Repeat the material verbatim and drop the pictures.

#### RAW DATA

▼

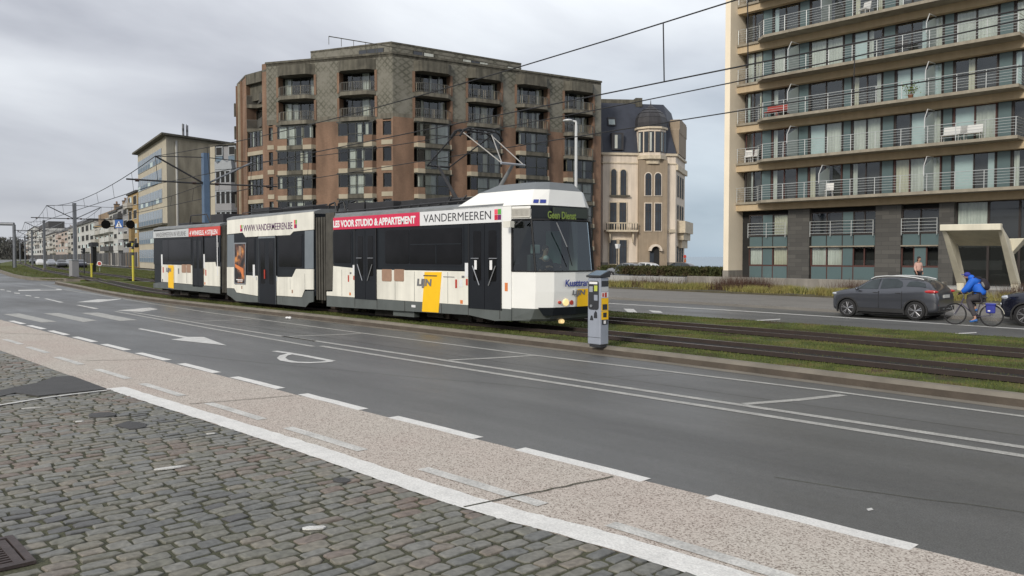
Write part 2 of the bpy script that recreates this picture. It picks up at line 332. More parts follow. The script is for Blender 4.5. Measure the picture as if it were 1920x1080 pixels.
def ribbon(m, pts, w, z, mt, zf=None):
    P = [Vector(p[:2]) for p in pts]; L = []; Rr = []
    for i, p in enumerate(P):
        t = (P[min(i + 1, len(P) - 1)] - P[max(i - 1, 0)]).normalized(); nn = Vector((-t.y, t.x)) * w / 2
        zz = (zg(p.y) if zf is None else zf) + z
        L.append((p.x + nn.x, p.y + nn.y, zz)); Rr.append((p.x - nn.x, p.y - nn.y, zz))
    n = len(P); m.add(L + Rr, [(n + i, n + i + 1, i + 1, i) for i in range(n - 1)], mt)
# --- near markings
mk = MB(); Z = .005
for k in range(-1, 12):
    x = -4.07 - 2.43 * k
    mt = 'paint' if k >= 0 else 'paint_worn'
    pts = [(x + 1.72 * t, 6.10 + random.uniform(-.008, .008)) for t in (0, .25, .5, .75, 1)]
    ribbon(mk, pts, .17, Z, 'paint_white' if k >= 0 else 'paint_line')
for k in range(9):
    x0 = [-4.17, -6.53, -9.23, -11.56, -14.07, -16.44, -19.01, -21.6, -24][k]; y0 = [4.88, 4.81, 4.75, 4.72, 4.65, 4.63, 4.58, 4.6, 4.6][k]
    ribbon(mk, [(x0, y0), (x0 + .85, y0 + .02), (x0 + 1.65, y0 + .03)], .14, Z + .004, 'paint_worn')
ribbon(mk, [G(*p) for p in ((250, 586), (420, 614), (590, 640))], .13, Z, 'paint_line')
ribbon(mk, [(-20, 10.2), (-14.2, 10.22), (-8, 10.2), (4, 10.25), (20, 10.3)], .15, Z, 'paint_line')
ribbon(mk, [G(*p) for p in ((216, 584), (400, 617), (588, 650))], .13, Z, 'paint_line')
ribbon(mk, [(-17.2, 9.72), (-14.2, 9.7), (-8, 9.75), (4, 9.8), (20, 9.85)], .15, Z, 'paint_line')
ribbon(mk, [(-71, 16.1), (-58.5, 14.45), (-50, 13.9), (-43.4, 13.4), (-37.7, 12.95), (-30, 12.45), (-20, 12.2), (-12.5, 12.15), (-6, 12.3), (0, 12.1), (20, 11.6)], .12, Z, 'paint_line')
for k in range(4):
    x = -6.33 - 6.75 * k; ribbon(mk, [(x - .0, 10.3), (x + .35, 11.2), (x + .6, 12.1)], .15, Z, 'paint_line')
def gp(pts, s=1, o=(0, 0), mt='paint', z=Z):
    q = [G(o[0] + x / s, o[1] + y / s) for x, y in pts]
    a = sum(q[i][0] * q[(i + 1) % len(q)][1] - q[(i + 1) % len(q)][0] * q[i][1] for i in range(len(q)))
    if a < 0: q = q[::-1]
    mk.add([(x, y, zg(y) + z) for x, y in q], [tuple(range(len(q)))], mt)
o = (0, 480)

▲

#### WRITTEN ANSWER
Write part 2 of the bpy script that recreates this picture. It picks up at line 332. More parts follow. The script is for Blender 4.5. Measure the picture as if it were 1920x1080 pixels.
def ribbon(m, pts, w, z, mt, zf=None):
    P = [Vector(p[:2]) for p in pts]; L = []; Rr = []
    for i, p in enumerate(P):
        t = (P[min(i + 1, len(P) - 1)] - P[max(i - 1, 0)]).normalized(); nn = Vector((-t.y, t.x)) * w / 2
        zz = (zg(p.y) if zf is None else zf) + z
        L.append((p.x + nn.x, p.y + nn.y, zz)); Rr.append((p.x - nn.x, p.y - nn.y, zz))
    n = len(P); m.add(L + Rr, [(n + i, n + i + 1, i + 1, i) for i in range(n - 1)], mt)
# --- near markings
mk = MB(); Z = .005
for k in range(-1, 12):
    x = -4.07 - 2.43 * k
    mt = 'paint' if k >= 0 else 'paint_worn'
    pts = [(x + 1.72 * t, 6.10 + random.uniform(-.008, .008)) for t in (0, .25, .5, .75, 1)]
    ribbon(mk, pts, .17, Z, 'paint_white' if k >= 0 else 'paint_line')
for k in range(9):
    x0 = [-4.17, -6.53, -9.23, -11.56, -14.07, -16.44, -19.01, -21.6, -24][k]; y0 = [4.88, 4.81, 4.75, 4.72, 4.65, 4.63, 4.58, 4.6, 4.6][k]
    ribbon(mk, [(x0, y0), (x0 + .85, y0 + .02), (x0 + 1.65, y0 + .03)], .14, Z + .004, 'paint_worn')
ribbon(mk, [G(*p) for p in ((250, 586), (420, 614), (590, 640))], .13, Z, 'paint_line')
ribbon(mk, [(-20, 10.2), (-14.2, 10.22), (-8, 10.2), (4, 10.25), (20, 10.3)], .15, Z, 'paint_line')
ribbon(mk, [G(*p) for p in ((216, 584), (400, 617), (588, 650))], .13, Z, 'paint_line')
ribbon(mk, [(-17.2, 9.72), (-14.2, 9.7), (-8, 9.75), (4, 9.8), (20, 9.85)], .15, Z, 'paint_line')
ribbon(mk, [(-71, 16.1), (-58.5, 14.45), (-50, 13.9), (-43.4, 13.4), (-37.7, 12.95), (-30, 12.45), (-20, 12.2), (-12.5, 12.15), (-6, 12.3), (0, 12.1), (20, 11.6)], .12, Z, 'paint_line')
for k in range(4):
    x = -6.33 - 6.75 * k; ribbon(mk, [(x - .0, 10.3), (x + .35, 11.2), (x + .6, 12.1)], .15, Z, 'paint_line')
def gp(pts, s=1, o=(0, 0), mt='paint', z=Z):
    q = [G(o[0] + x / s, o[1] + y / s) for x, y in pts]
    a = sum(q[i][0] * q[(i + 1) % len(q)][1] - q[(i + 1) % len(q)][0] * q[i][1] for i in range(len(q)))
    if a < 0: q = q[::-1]
    mk.add([(x, y, zg(y) + z) for x, y in q], [tuple(range(len(q)))], mt)
o = (0, 480)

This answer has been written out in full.